O resultado líquido foi de 175 M€ no 1º trimestre de 2008 contra os 149 M€ no período homólogo de 2007 ou seja + 22,9%. Mas se não considerarmos o "efeito stock" o resuiltado líquido foi de 109 M€ contra os 119 M€ obtidos no período homologo (- 8,4%).
A dívida total diminuiu, passando dos 841 M€ de 2007 para os 760 M€.
Aumentou o investimento em Exploração/Produção em
+ 29,6%
Adquiriu os negócios da Esso Espanola e da ExxonMobil Portugal.
Os custos com pessoal subiram 10,7%.
Será que aqueles que acusam a Galp de "lucros escandalosos" preferem um tecido empresarial constituido por empresas deficitárias, falidas, que não cumprem as suas obrigações perante a Segurança Social e o Fisco e que através dos despedimentos sobrecarregam o orçamento de Estado ?
Verdadeiramente interessante é a análise do "economista oficial" do PCP e, deputado de vez em quando, Eugénio Rosa.
Num texto da sua autoria escreve: "... é mesmo chocante numa altura em que são pedidos tantos sacrifícios aos portugueses, que a Galp tenha obtido um lucro extraordinário de 69 M€, ou seja mais 228,6% que em 2007 devido à subida do preço do petróleo..."
Ora a Galp é alheia à acentuada subida dos preços dos produtos petrolíferos no mercado internacional.
E não determina nem os preços do crude que compra no mercado (brent dated - Londres), nem o preço de venda dos refinados (cracking de Roterdão).
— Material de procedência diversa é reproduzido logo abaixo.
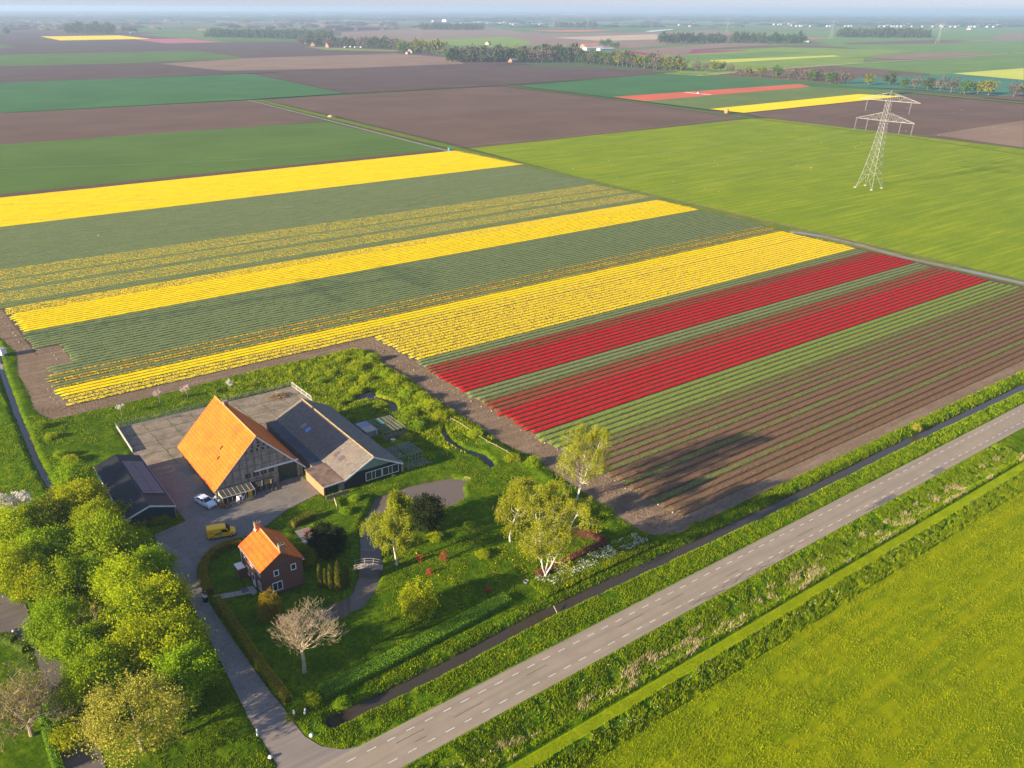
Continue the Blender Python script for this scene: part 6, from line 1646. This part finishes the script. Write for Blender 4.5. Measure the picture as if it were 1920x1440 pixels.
# ------------------------------------------------------------------ pylons and lines
M_STEEL = flat('galvanised_steel', (.35,.34,.33), .6, .12, .4)
M_STEELF = flat('far_steel', (.45,.43,.42), .6, .1, .1)
M_GLASSI = flat('insulator_glass', (.42,.40,.38), .3, .1)
def half_w(z):     # half width of the mast at a height
    return 5.0*(1-z/31)**1.15*.78+1.1 if z < 31 else 1.1+.0*z
def mast(mb, t=.12, tb=.065):
    lv = [0, 6.5, 11, 14.8, 18, 20.8, 23.2, 25.4, 27.4, 29.2, 31, 33, 35, 37, 39]
    hw = [4.3, 3.25, 2.7, 2.3, 2.0, 1.8, 1.62, 1.5, 1.4, 1.32, 1.25, 1.18, 1.1, 1.05, 1.0]
    cs = [(-1,-1),(1,-1),(1,1),(-1,1)]
    for i in range(len(lv)-1):
        z0, z1, a, b = lv[i], lv[i+1], hw[i], hw[i+1]
        for k in range(4):
            c, d = cs[k], cs[(k+1) % 4]
            mb.bar((c[0]*a, c[1]*a, z0), (c[0]*b, c[1]*b, z1), t)
            if i == 0:
                m = ((c[0]+d[0])/2*b, (c[1]+d[1])/2*b, z1)
                mb.bar((c[0]*a, c[1]*a, z0), m, tb*1.2); mb.bar((d[0]*a, d[1]*a, z0), m, tb*1.2)
                for u in (.35, .65): mb.bar(tuple(np.array((c[0]*a, c[1]*a, z0))*(1-u)+np.array(m)*u), (c[0]*(a+(b-a)*u), c[1]*(a+(b-a)*u), z0+(z1-z0)*u), tb*.8)
            else:
                mb.bar((c[0]*a, c[1]*a, z0), (d[0]*b, d[1]*b, z1), tb); mb.bar((d[0]*a, d[1]*a, z0), (c[0]*b, c[1]*b, z1), tb)
            mb.bar((c[0]*b, c[1]*b, z1), (d[0]*b, d[1]*b, z1), tb)
    for k in range(4): mb.bar((cs[k][0]*1.0, cs[k][1]*1.0, 39), (0, 0, 43.5), t*.8)
    for k in range(4): mb.bar((cs[k][0]*.5, cs[k][1]*.5, 41.2), (cs[(k+1)%4][0]*.5, cs[(k+1)%4][1]*.5, 41.2), tb)
def arm(mb, z, half, h, w0, t=.09, tb=.05, n=7):
    """cross arm along y"""
    for s in (-1, 1):
        tip = (0, s*half, z)
        for x in (-w0, w0):
            mb.bar((x, s*w0, z), (x*.12, s*half, z), t); mb.bar((x*.9, s*w0, z+h), (x*.1, s*half, z+.12), t*.8)
            for i in range(1, n):
                u0, u1 = (i-1)/n, i/n
                def lo(u): return np.array((x*(1-.88*u), s*(w0+(half-w0)*u), z))
                def hi(u): return np.array((x*.9*(1-.88*u), s*(w0+(half-w0)*u), z+h*(1-u)+.12*u))
                mb.bar(tuple(lo(u1)), tuple(hi(u1)), tb); mb.bar(tuple(lo(u0)), tuple(hi(u1)), tb) if i % 2 else mb.bar(tuple(hi(u0)), tuple(lo(u1)), tb)
        for i in range(n):
            u = i/n; y = s*(w0+(half-w0)*u); a = w0*(1-.88*u); y2 = s*(w0+(half-w0)*(i+1)/n); a2 = w0*(1-.88*(i+1)/n)
            mb.bar((-a, y, z), (a2, y2, z), tb); mb.bar((-a, y, z), (a, y, z), tb)
    mb.bar((-w0, -half*.0-w0, z), (-w0, w0, z), t); mb.bar((w0, -w0, z), (w0, w0, z), t)
mm = MB(); mast(mm); ME_MAST = mm.mesh('lattice_mast', M_STEEL)
mm = MB(); arm(mm, 30.4, 14.6, 3.6, 1.3); ME_LOW = mm.mesh('cross_arm', M_STEEL)
mm = MB(); arm(mm, 39.0, 14.9, 3.4, 1.05); ME_TOP = mm.mesh('cross_arm', M_STEEL)
mm = MB()
for s in (-1, 1):
    mm.bar((s*.28, 0, 0), (s*.28, 0, -.5), .06); mm.lathe([(.03,-.5)]+[q for k in range(9) for q in ((.085, -.7-k*.42), (.03, -.9-k*.42))]+[(.03,-4.6)], 6, (s*.28, 0, 0))
mm.bar((-.34, 0, -4.6), (.34, 0, -4.6), .09); mm.bar((0, 0, -4.6), (0, 0, -5.0), .12); ME_INS = mm.mesh('insulator', M_GLASSI)
mm = MB(); mm.box(-.6, .6, -.6, .6, -.3, .25); ME_FT = mm.mesh('concrete_foot', flat('footing_concrete', (.55,.42,.30), .9))
INS = [(14.2, 30.4), (8.3, 30.4), (-8.3, 30.4), (-14.2, 30.4), (10.8, 39.0), (-10.8, 39.0)]
def pylon(label, x, y, rz=0.0, s=1.0, z=0.0, group='high-voltage pylons of the two lines', far=False):
    t = thing('pylon', label, 'pylon', (x, y, z), rz, group); t.scale = (s, s, s)
    link('lattice_mast', ME_MAST, t); link('cross_arm', ME_LOW, t); link('cross_arm', ME_TOP, t)
    for yy, zz in INS: link('insulator', ME_INS, t, (0, yy, zz))
    if not far:
        for sx, sy in ((-1,-1),(1,-1),(1,1),(-1,1)): link('concrete_foot', ME_FT, t, (sx*4.3, sy*4.3, 0))
    return t
PX0, PY0 = at(1628.6, 352)
pylon('large steel lattice pylon standing in the green field at the right', PX0, PY0, R(-1.2))
pylon('steel lattice pylon of the same line outside the left edge of the picture', PX0-402, PY0+8, R(-1.2))
for (qx, qy), lab in (((1757,82),'pale lattice pylon far off at the right, the biggest of the distant ones'),((1557,73),'faint distant pylon left of the biggest distant one'),((1362,62.5),'faint distant pylon above the long wood right of centre'),((1221,55),'very faint pylon left of the one above the long wood'),((1101,54),'faint pylon in front of the small dark wood near the centre'),((1038,52),'leftmost of the very faint pylons near the centre')):
    x, y = at(qx, qy, -.8); pylon(lab, x, y, R(40), 1.15, -.85, far=True)
M_WIRE = flat('aluminium_wire', (.42,.42,.42), .4, .05)
for k, (yy, zz) in enumerate(INS+[(0, 48.5)]):
    for dx, nm in ((-402, 'towards the left edge'), (430, 'towards the right edge')):
        z0 = zz-5 if k < 6 else 43.5; pts = []
        for i in range(25):
            u = i/24; pts.append((PX0+dx*u, PY0+yy+8*u*(1 if dx < 0 else -1), z0-(9.5 if k < 6 else 6.5)*4*u*(1-u)))
        w_ = MB().tube(pts, .017, 4, cap=False).build('power_cable', M_WIRE)
        tag(w_, ['outer lower cable on the far side','inner lower cable on the far side','inner lower cable on the near side','outer lower cable on the near side','upper cable on the far side','upper cable on the near side','earth wire from the pylon tip'][k]+' running '+nm, 'cable', 'cables of the high-voltage line')

# ------------------------------------------------------------------ distant trees
def far_proto(key, mat, nc, per, size, zs=.9, cr=.55):
    C, cc = clump_cloud(nc, per, (1, 1, zs), cr, .8, .45, -.7); C[:, 2] += 1.15; v, f = leaves(C, size, .75); CR[key] = npmesh('crown', v, f, mat)
far_proto('f_green', L_FAR, 26, 16, .34); far_proto('f_yel', L_FARY, 26, 15, .33); far_proto('f_twig', L_FARB, 24, 12, .26); far_proto('f_green2', L_FAR, 22, 18, .36, 1.15)
L_FARG = leafmat('far_leaves_fresh', (.06,.12,.02), (.11,.18,.025), .3, .15, sc_=.03); far_proto('f_fresh', L_FARG, 26, 16, .34)
mm = MB(); mm.tube([(0,0,-.3),(0,0,.5),(.02,0,1.2)], [.07,.05,.03], 5)
for k in range(5): a = k*1.25; mm.tube([(0,0,.5),(math.cos(a)*.5, math.sin(a)*.5, 1.25)], [.035,.01], 3, cap=False)
ME_FTR = mm.mesh('trunk', flat('far_bark', (.20,.16,.12), .95, .2, .2))
def ftree(key, label, x, y, r_, group, z=-.8, sz=1.0, cat='tree'):
    t = thing('distant_tree', label, cat, (x, y, z), random.uniform(0, 6.28), group); t.scale = (r_, r_, r_*sz)
    link('trunk', ME_FTR, t); link('crown', CR[key], t); return t
rowt = [(1305,137,'f_twig'),(1322,138,'f_twig'),(1340,137,'f_yel'),(1352,136,'f_yel'),(1369,140,'f_twig'),(1387,145,'f_twig'),(1403,146,'f_yel'),(1426,148,'f_yel'),(1455,149,'f_fresh'),(1477,152,'f_twig'),(1497,152,'f_twig'),(1512,154,'f_twig'),(1522,155,'f_fresh'),(1537,155,'f_twig'),
 (1556,160,'f_fresh'),(1573,160,'f_twig'),(1590,160,'f_twig'),(1628,162,'f_yel'),(1667,162,'f_green'),(1695,168,'f_fresh'),(1714,170,'f_twig'),(1738,171,'f_green'),(1762,173,'f_twig'),(1783,176,'f_twig'),(1808,179,'f_fresh'),(1833,179,'f_yel'),(1853,181,'f_yel'),(1900,184,'f_twig'),(1918,182,'f_yel')]
DK = dict(f_green='dark green', f_yel='golden green', f_twig='nearly bare grey-brown', f_fresh='fresh green', f_green2='dark green')
for i, (qx, qy, key) in enumerate(rowt):
    x, y = at(qx, qy-4, 0); ftree(key, '%s roadside tree, %s from the left in the row behind the pylon' % (DK[key], ordinal(i)), x, y, random.uniform(4.8, 6.2)*(.8 if qx in (1695,) else 1), 'row of roadside trees behind the pylon', sz=1.1)
# belts of trees: (x0, y0, x1, y1, number, rows, radius, kinds, where)
belts = [
 (1278,134,1085,118,23,2,6.6,('f_yel','f_fresh','f_green','f_twig'),'in the tree belt right of the red-roofed farm sheds'),
 (842,117,1090,117,26,3,7.8,('f_twig','f_green','f_green','f_twig'),'in the wood round the red-roofed farm sheds'),
 (560,84,745,93,20,2,7.5,('f_green','f_green2','f_twig'),'in the tree belt behind the red farm houses'),
 (748,100,832,101,10,2,7.8,('f_yel','f_fresh','f_yel'),'round the lone orange-roofed farm'),
 (125,64,212,65,9,2,11.0,('f_green2','f_green'),'in the dark clump above the distant yellow field'),
 (226,61,256,62,3,1,8.0,('f_green2',),'beside the small white farm left of centre'),
 (1235,82,1360,81,13,2,8.5,('f_green2','f_green'),'in the left half of the long wood right of centre'),
 (1368,81,1508,82,15,2,8.5,('f_green2','f_green'),'in the right half of the long wood right of centre'),
 (1120,84,1160,92,5,1,5.5,('f_fresh','f_green'),'beside the far farm with long sheds'),
 (8,64,22,66,1,1,9.0,('f_green',),'round tree at the left edge'),
]
for x0, y0, x1, y1, n, rows, r_, kinds, where in belts:
    for i in range(n):
        for k in range(rows):
            u = (i+.5)/n; qx = x0+(x1-x0)*u+random.uniform(-3, 3); qy = y0+(y1-y0)*u-k*(2.2 if y0 > 90 else 1.1)
            x, y = at(qx, qy, -1.0); key = random.choice(kinds)
            ftree(key, 'distant %s tree %s' % (DK[key], where), x, y, r_*random.uniform(.8, 1.2), 'trees '+where, sz=random.uniform(.95, 1.3))
# four closed woods farther off, each one mass of crowns
for x0, y0, x1, y1, n, rows, r_, nm in ((385,70,620,74,28,3,8.5,'long_wood'),(788,56,905,57,14,3,9.5,'factory_wood'),(1040,52,1120,53,9,2,10,'small_wood'),(1570,70,1740,71,20,3,10,'town_wood')):
    V = []; F_ = []; b = 0
    for i in range(n):
        for k in range(rows):
            u = (i+.5)/n; x, y = at(x0+(x1-x0)*u+random.uniform(-3, 3), y0+(y1-y0)*u-k*1.1, -.8); s = r_*random.uniform(.8, 1.2)
            C, cc = clump_cloud(22, 12, (1, 1, 1.1), .6, .8, .5, -.6); C[:, 2] += 1.0; C = C*s+np.array([x, y, -.9]); v, f = leaves(C, .42*s, .8)
            V.append(v); F_.append(f+b); b += len(v)
    tag(link(nm, npmesh(nm, np.concatenate(V), np.concatenate(F_), L_FAR)), kind='stuff')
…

De resto estes ganhos são referidos e explicados no Relatório. Não há nada de opaco.
Mais adiante, servindo-se dos valores publicados pela DGEG sobre os preços dos combustíveis entre Janeiro de 2004 e Maio de 2008, conclui que : "os preços dos combustíveis em Portugal dispararam com a privatização da Galp".
Anda o ministro Manuel Pinho tão preocupado com a subida descontrolada dos combustíveis quando tem à mão a solução para o problema.
Nacionaliza a Galp e acaba com a subida de preço dos produtos petrolíferos.
Para os adeptos das "teorias conspirativas " devo esclarecer que não sou accionista nem tenho qualquer interesse na Galp.